Bei Haim spielte Danielle immer das Schlagzeug im Aufnahmestudio, auch wenn sie bei den Konzerten der Band nur gelegentlich selbst in die Felle haut. Das Schlagzeig war bei Haim immer schon besonders wichtig. Ale Songs beginnen praktisch mit den Drums. Beim neuen Album war das Verhältnis Drums:Gitarre 50:50.

„Sonically drums are so important to us, and once we figure out our drum tone, you can hear it. This time they are pretty trashy drum sounds, like on tracks such as ‚The Steps‘, ’I’ve Been Down’, and ‚Gasoline‘, they are like 90s breakbeats. Even in ‚Summer Girl‘ the drum sound is a lot more raw than usual.“

Rock-Band ohne Star-Allüren

Von wegen in die Felle hauen: Haim begreifen sich als Rockband. Sie mögen das Wort „Rock Star“ noch immer, und fügen im FM4-Interview mit Christian Lehner sogleich an, dass das natürlich im Jahr 2020 aber schon etwas peinlich ist. Daniella, Alana und Este Haim wollten immer schon Rock-Stars sein, wie Stevie Nicks - die Sängerin von Fleetwood Mac, jener Band, die sich von der englischen Blues-Gruppe hin zur großen kalifornischen Band entwickelte.

Das klassische Rockstar-Klischee des zu sehr über die Stränge Schlagens, des sich körperlich und psychisch Ruinierens, das müssen Haim aber nicht haben. Jedoch ein Zurückblicken auf das große musikalische Erbe von L.A. muss sein, etwa auf den Folk-Sound des Laurel Canyon in den Sixties, dessen wohl berühmteste Vertreterin Joni Mitchell war.

Im Song „I Know Alone“ wird die Songschreiber-Gigantin Joni Mitchell dann auch direkt zitiert: „Screaming every word of ‚Both Sides Now‘“, singt Danielle Haim in diesem Track, der aber kein Folk-beeinflusster Song ist, sondern der wohl am stärkten von Synthies dominierte Track am neuen Haim-Album.

Es gibt aber auch Soft-Rock auf „Women In Music Part III“, das zum Motto hat „Halte dich nicht zurück, habe keine Hemmungen, sei furchtlos!“. „Women In Music Part III“ ist das bisher selbstbewussteste Album der Haim-Sisters.

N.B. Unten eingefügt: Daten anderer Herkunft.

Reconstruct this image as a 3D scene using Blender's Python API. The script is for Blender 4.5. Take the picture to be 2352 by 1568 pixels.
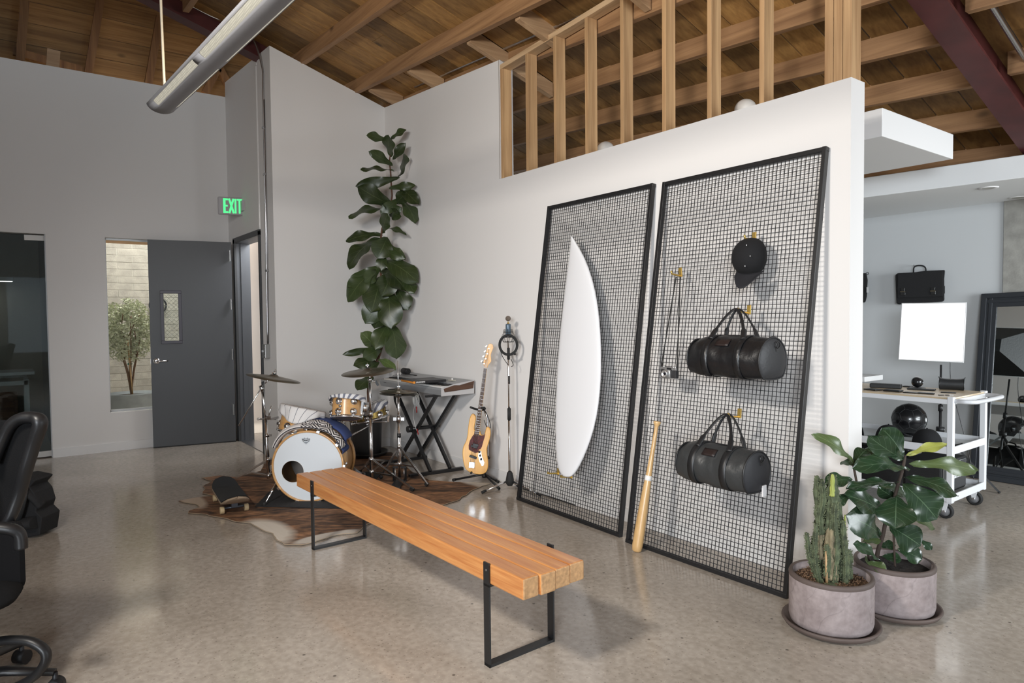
import bpy, bmesh, math, random
from mathutils import Vector, Matrix, Euler, noise
for o in list(bpy.data.objects): bpy.data.objects.remove(o)
S=bpy.context.scene; COL=S.collection
PI=math.pi; random.seed(7)
# ---------------------------------------------------------------- camera
FPX=1550.24; EYE=Vector((0,0,1.5))
_y,_p,_r=[math.radians(a) for a in (143.138,-2.0476,-0.605)]
FW=Vector((math.cos(_y)*math.cos(_p),math.sin(_y)*math.cos(_p),math.sin(_p)))
_rt=Vector((math.sin(_y),-math.cos(_y),0)); _up=_rt.cross(FW)
RT=_rt*math.cos(_r)+_up*math.sin(_r); UP=-_rt*math.sin(_r)+_up*math.cos(_r)
cd=bpy.data.cameras.new('camera'); cam=bpy.data.objects.new('camera',cd); COL.objects.link(cam)
cam.matrix_world=Matrix(((RT.x,UP.x,-FW.x,0),(RT.y,UP.y,-FW.y,0),(RT.z,UP.z,-FW.z,1.5),(0,0,0,1)))
cd.sensor_width=36; cd.lens=FPX/2352*36; cd.clip_start=.05; cd.clip_end=200
S.camera=cam
# ---------------------------------------------------------------- world and lights
W=bpy.data.worlds.new('sky'); S.world=W; W.use_nodes=True
wn=W.node_tree.nodes; wn['Background'].inputs[0].default_value=(.80,.90,1.0,1); wn['Background'].inputs[1].default_value=.6
S.view_settings.view_transform='Standard'; S.view_settings.look='None'; S.view_settings.gamma=1
S.view_settings.use_curve_mapping=False; S.view_settings.exposure=-0.13
def area(name,loc,target,sx,sy,e,c=(1,1,1),spread=PI):
    l=bpy.data.lights.new(name,'AREA'); l.shape='RECTANGLE'; l.size=sx; l.size_y=sy; l.energy=e; l.color=c; l.spread=spread
    o=bpy.data.objects.new(name,l); COL.objects.link(o); o.location=loc
    o.rotation_euler=(Vector(target)-Vector(loc)).to_track_quat('-Z','Y').to_euler(); return o
area('studio_lamp',(-2.1,-.9,2.95),(-3.2,3.6,1.2),.5,.35,88,(1,.94,.865),2.3)
area('window_daylight',(3.1,-3.9,2.2),(-3.6,3.5,.7),2.6,1.8,118,(.87,.935,1),1.25)
area('doorway_daylight',(-8.2,2.78,2.62),(-8.0,1.4,0),.8,.35,26,(.93,.97,1))
area('side_daylight',(2.4,5.2,1.6),(-3,6.2,.9),2.4,1.6,125,(.90,.96,1),2.1)
area('pendant_uplight',(-3.2,.965,2.99),(-3.2,.965,6),3.4,.14,19,(1,.86,.62))
area('courtyard_daylight',(-10.4,1.9,3.7),(-11.0,1.6,.6),1.1,1.6,115,(1,.97,.92))
area('roof_lamp',(-9.45,1.7,3.9),(-9.9,1.7,5.0),2.2,.2,5,(1,.72,.42))
# ---------------------------------------------------------------- materials
MT={}
def nt(m): return m.node_tree.nodes,m.node_tree.links
def mat(name,col,rough=.6,metal=0,spec=.5,bump=0,bscale=60,var=0,vscale=6,trans=0,emit=None,es=1,coat=0,rand=0,subs=0):
    if name in MT: return MT[name]
    m=bpy.data.materials.new(name); m.use_nodes=True; n,l=nt(m); b=n['Principled BSDF']
    b.inputs['Base Color'].default_value=(*col,1); b.inputs['Roughness'].default_value=rough; b.inputs['Metallic'].default_value=metal
    b.inputs['Specular IOR Level'].default_value=spec; b.inputs['Transmission Weight'].default_value=trans; b.inputs['Coat Weight'].default_value=coat
    if emit: b.inputs['Emission Color'].default_value=(*emit,1); b.inputs['Emission Strength'].default_value=es
    tc=n.new('ShaderNodeTexCoord')
    if var or rand:
        mx=n.new('ShaderNodeMix'); mx.data_type='RGBA'; mx.blend_type='MULTIPLY'; mx.inputs[0].default_value=1; mx.inputs[6].default_value=(*col,1)
        ns=n.new('ShaderNodeTexNoise'); ns.inputs['Scale'].default_value=vscale; ns.inputs['Detail'].default_value=6; l.new(tc.outputs['Object'],ns.inputs['Vector'])
        mr=n.new('ShaderNodeMapRange'); mr.inputs[1].default_value=.3; mr.inputs[2].default_value=.7; mr.inputs[3].default_value=1-var; mr.inputs[4].default_value=1+var*.5
        l.new(ns.outputs[0],mr.inputs[0]); src=mr.outputs[0]
        if rand:
            oi=n.new('ShaderNodeObjectInfo'); m2=n.new('ShaderNodeMapRange'); m2.inputs[3].default_value=1-rand; m2.inputs[4].default_value=1+rand*.4
            l.new(oi.outputs['Random'],m2.inputs[0]); mm=n.new('ShaderNodeMath'); mm.operation='MULTIPLY'; l.new(src,mm.inputs[0]); l.new(m2.outputs[0],mm.inputs[1]); src=mm.outputs[0]
        l.new(src,mx.inputs[7]); l.new(mx.outputs[2],b.inputs['Base Color'])
    if bump:
        nb=n.new('ShaderNodeTexNoise'); nb.inputs['Scale'].default_value=bscale; nb.inputs['Detail'].default_value=4; l.new(tc.outputs['Object'],nb.inputs['Vector'])
        bp=n.new('ShaderNodeBump'); bp.inputs['Strength'].default_value=bump; bp.inputs['Distance'].default_value=.01; l.new(nb.outputs[0],bp.inputs['Height']); l.new(bp.outputs[0],b.inputs['Normal'])
    MT[name]=m; return m
def wood(name,c1,c2,axis='x',scale=1,rough=.55,rand=.25,coat=0,knots=True):
    if name in MT: return MT[name]
    m=bpy.data.materials.new(name); m.use_nodes=True; n,l=nt(m); b=n['Principled BSDF']; b.inputs['Roughness'].default_value=rough; b.inputs['Coat Weight'].default_value=coat
    b.inputs['Coat Roughness'].default_value=.25
    tc=n.new('ShaderNodeTexCoord'); mp=n.new('ShaderNodeMapping'); sc={'x':(.6,14,14),'y':(14,.6,14),'z':(14,14,.6)}[axis]
    mp.inputs['Scale'].default_value=[s*scale for s in sc]; oi=n.new('ShaderNodeObjectInfo'); ad=n.new('ShaderNodeVectorMath'); ad.operation='ADD'
    vs=n.new('ShaderNodeVectorMath'); vs.operation='SCALE'; vs.inputs[0].default_value=(13,29,47); l.new(oi.outputs['Random'],vs.inputs['Scale'])
    l.new(tc.outputs['Object'],ad.inputs[0]); l.new(vs.outputs[0],ad.inputs[1]); l.new(ad.outputs[0],mp.inputs['Vector'])
    ns=n.new('ShaderNodeTexNoise'); ns.inputs['Scale'].default_value=1.6; ns.inputs['Detail'].default_value=8; ns.inputs['Distortion'].default_value=.7; l.new(mp.outputs[0],ns.inputs['Vector'])
    wv=n.new('ShaderNodeTexNoise'); wv.inputs['Scale'].default_value=7; wv.inputs['Detail'].default_value=3; l.new(mp.outputs[0],wv.inputs['Vector'])
    ma=n.new('ShaderNodeMath'); ma.operation='MULTIPLY_ADD'; ma.inputs[1].default_value=.4; l.new(wv.outputs[0],ma.inputs[0]); l.new(ns.outputs[0],ma.inputs[2])
    cr=n.new('ShaderNodeValToRGB'); cr.color_ramp.elements[0].position=.42; cr.color_ramp.elements[0].color=(*c1,1); cr.color_ramp.elements[1].position=.92; cr.color_ramp.elements[1].color=(*c2,1); l.new(ma.outputs[0],cr.inputs[0])
    src=cr.outputs[0]
    if knots:
        m2=n.new('ShaderNodeMapping'); m2.inputs['Scale'].default_value=[1.6 if s==14 else .8 for s in sc]; l.new(ad.outputs[0],m2.inputs['Vector'])
        vo=n.new('ShaderNodeTexVoronoi'); vo.inputs['Scale'].default_value=1.6; l.new(m2.outputs[0],vo.inputs['Vector'])
        k=n.new('ShaderNodeMapRange'); k.inputs[1].default_value=.045; k.inputs[2].default_value=.10; k.inputs[3].default_value=.35; k.inputs[4].default_value=1; l.new(vo.outputs['Distance'],k.inputs[0])
        mk=n.new('ShaderNodeMix'); mk.data_type='RGBA'; mk.blend_type='MULTIPLY'; mk.inputs[0].default_value=1; l.new(src,mk.inputs[6]); l.new(k.outputs[0],mk.inputs[7]); src=mk.outputs[2]
    mr=n.new('ShaderNodeMapRange'); mr.inputs[3].default_value=1-rand; mr.inputs[4].default_value=1+rand*.6; l.new(oi.outputs['Random'],mr.inputs[0])
    mx=n.new('ShaderNodeMix'); mx.data_type='RGBA'; mx.blend_type='MULTIPLY'; mx.inputs[0].default_value=1; l.new(src,mx.inputs[6]); l.new(mr.outputs[0],mx.inputs[7]); l.new(mx.outputs[2],b.inputs['Base Color'])
    bp=n.new('ShaderNodeBump'); bp.inputs['Strength'].default_value=.06; bp.inputs['Distance'].default_value=.01; l.new(wv.outputs[0],bp.inputs['Height']); l.new(bp.outputs[0],b.inputs['Normal'])
    MT[name]=m; return m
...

Sie ließen alles einfach fließen, und es floss. Die Songs kamen diesmal so schnell wie nie zuvor.

Haim lassen sich nicht mehr alles gefallen

Die Zeiten, in denen Haim bloß ein Zehntel bezahlt bekamen bei Auftritten als Co-Headliner, im Vergleich zur anderen - männlichen - Band, sind definitiv vorbei. Das lassen sich Haim längst nicht mehr gefallen. Women in music, das ist nicht einfach, wird es wohl nie sein. Es war ein Lernprozess, wie Haim im FM4-Interview sagen:

„We were kids when we started. You don’t go to business school when you are a child. It is really just learning on the job.“

„Women In Music Part III“ ist eine beeindruckende Platte, eine provokative Platte, die unter anderem von den zwanzig Jahren im Musikgeschäft der Haim-Schwestern erzählt („Gasoline“), vergleichsweise introvertiert denn extrovertiert ist, die dunklen Electro-Pop zelebriert, genauso wie eben Soft-Rock.

Tolle Riffs, tolle Grooves, Punk, Garage, R&B, und die sinnliche Stimme von Danielle Haim, begleitet von den Vocals von Alana und Este. These sisters are doing it for themselves. Haim, die quintessentiellste L.A.-Band ihrer Generation.